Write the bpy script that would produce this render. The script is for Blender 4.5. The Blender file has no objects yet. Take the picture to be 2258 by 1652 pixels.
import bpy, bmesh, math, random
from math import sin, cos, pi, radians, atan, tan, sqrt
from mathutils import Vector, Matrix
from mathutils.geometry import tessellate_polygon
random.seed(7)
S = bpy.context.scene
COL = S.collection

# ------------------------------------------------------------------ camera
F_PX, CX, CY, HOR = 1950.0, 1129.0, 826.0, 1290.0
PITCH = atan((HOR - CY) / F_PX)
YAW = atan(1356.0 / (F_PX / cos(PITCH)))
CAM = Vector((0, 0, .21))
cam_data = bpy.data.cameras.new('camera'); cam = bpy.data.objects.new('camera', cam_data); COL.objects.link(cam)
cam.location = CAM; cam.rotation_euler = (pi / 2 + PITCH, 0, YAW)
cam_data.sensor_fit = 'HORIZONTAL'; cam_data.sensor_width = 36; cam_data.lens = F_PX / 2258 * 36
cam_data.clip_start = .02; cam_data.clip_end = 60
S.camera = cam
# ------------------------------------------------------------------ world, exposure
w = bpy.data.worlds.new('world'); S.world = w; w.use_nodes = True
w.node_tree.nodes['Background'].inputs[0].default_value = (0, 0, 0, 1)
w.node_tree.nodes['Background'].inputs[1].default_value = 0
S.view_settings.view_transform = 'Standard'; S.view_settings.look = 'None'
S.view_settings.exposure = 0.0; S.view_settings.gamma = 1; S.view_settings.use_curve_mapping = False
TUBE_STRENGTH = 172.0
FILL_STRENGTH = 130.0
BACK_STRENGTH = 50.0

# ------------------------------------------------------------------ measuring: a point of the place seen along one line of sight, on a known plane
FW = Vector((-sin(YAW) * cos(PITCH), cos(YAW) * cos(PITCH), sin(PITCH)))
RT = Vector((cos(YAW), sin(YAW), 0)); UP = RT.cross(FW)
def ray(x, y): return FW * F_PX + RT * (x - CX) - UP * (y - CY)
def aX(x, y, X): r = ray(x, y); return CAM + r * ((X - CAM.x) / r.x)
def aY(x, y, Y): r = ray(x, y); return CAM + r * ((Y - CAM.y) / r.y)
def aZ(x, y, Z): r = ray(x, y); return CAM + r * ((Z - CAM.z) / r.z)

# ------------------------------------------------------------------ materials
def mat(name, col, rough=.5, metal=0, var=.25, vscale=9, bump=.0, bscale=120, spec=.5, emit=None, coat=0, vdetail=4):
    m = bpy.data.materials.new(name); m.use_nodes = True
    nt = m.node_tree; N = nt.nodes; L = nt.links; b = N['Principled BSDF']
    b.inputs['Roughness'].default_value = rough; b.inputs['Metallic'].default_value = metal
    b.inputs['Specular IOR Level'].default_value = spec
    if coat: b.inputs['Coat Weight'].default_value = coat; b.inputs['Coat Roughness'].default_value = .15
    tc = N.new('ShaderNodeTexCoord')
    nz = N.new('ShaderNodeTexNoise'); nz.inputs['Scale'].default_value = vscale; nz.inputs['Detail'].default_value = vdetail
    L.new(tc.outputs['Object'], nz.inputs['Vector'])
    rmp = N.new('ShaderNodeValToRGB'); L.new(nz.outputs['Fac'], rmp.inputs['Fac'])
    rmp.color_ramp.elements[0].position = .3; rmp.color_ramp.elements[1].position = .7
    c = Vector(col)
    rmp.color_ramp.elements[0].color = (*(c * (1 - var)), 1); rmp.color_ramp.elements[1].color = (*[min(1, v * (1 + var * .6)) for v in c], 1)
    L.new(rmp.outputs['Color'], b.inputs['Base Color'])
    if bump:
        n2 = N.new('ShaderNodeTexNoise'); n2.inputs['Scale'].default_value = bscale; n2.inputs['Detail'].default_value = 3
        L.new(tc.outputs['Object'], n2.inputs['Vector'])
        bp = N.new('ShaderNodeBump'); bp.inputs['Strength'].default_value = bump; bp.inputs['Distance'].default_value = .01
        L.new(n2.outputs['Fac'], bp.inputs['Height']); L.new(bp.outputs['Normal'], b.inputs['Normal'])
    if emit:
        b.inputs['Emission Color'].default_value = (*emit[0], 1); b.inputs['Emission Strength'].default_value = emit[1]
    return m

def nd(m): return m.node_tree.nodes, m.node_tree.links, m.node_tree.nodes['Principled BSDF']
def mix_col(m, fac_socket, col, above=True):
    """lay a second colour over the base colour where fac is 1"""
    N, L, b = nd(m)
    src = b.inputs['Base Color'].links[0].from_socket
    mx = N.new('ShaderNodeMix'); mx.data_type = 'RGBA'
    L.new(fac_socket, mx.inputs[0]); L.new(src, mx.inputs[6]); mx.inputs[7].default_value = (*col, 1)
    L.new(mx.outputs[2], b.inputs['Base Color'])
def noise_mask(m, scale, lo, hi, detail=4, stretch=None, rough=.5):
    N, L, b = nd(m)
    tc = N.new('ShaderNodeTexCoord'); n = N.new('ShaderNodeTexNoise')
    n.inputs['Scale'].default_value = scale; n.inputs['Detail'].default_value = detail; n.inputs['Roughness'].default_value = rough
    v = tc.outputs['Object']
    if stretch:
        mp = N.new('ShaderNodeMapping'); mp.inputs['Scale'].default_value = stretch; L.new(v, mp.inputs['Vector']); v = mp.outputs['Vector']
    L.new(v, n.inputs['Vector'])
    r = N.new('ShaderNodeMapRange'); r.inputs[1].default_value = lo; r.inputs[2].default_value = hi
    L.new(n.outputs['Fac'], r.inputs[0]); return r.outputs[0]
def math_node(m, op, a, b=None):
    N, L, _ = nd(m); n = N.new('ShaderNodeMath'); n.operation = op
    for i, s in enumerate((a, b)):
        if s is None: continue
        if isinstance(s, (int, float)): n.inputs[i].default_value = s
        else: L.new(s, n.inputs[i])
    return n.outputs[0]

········

Everything from the first line of the data through the line containing "COL = S.collection" should be echoed exactly. Add nothing.

Write the bpy script that would produce this render. The script is for Blender 4.5. The Blender file has no objects yet. Take the picture to be 2258 by 1652 pixels.
import bpy, bmesh, math, random
from math import sin, cos, pi, radians, atan, tan, sqrt
from mathutils import Vector, Matrix
from mathutils.geometry import tessellate_polygon
random.seed(7)
S = bpy.context.scene
COL = S.collection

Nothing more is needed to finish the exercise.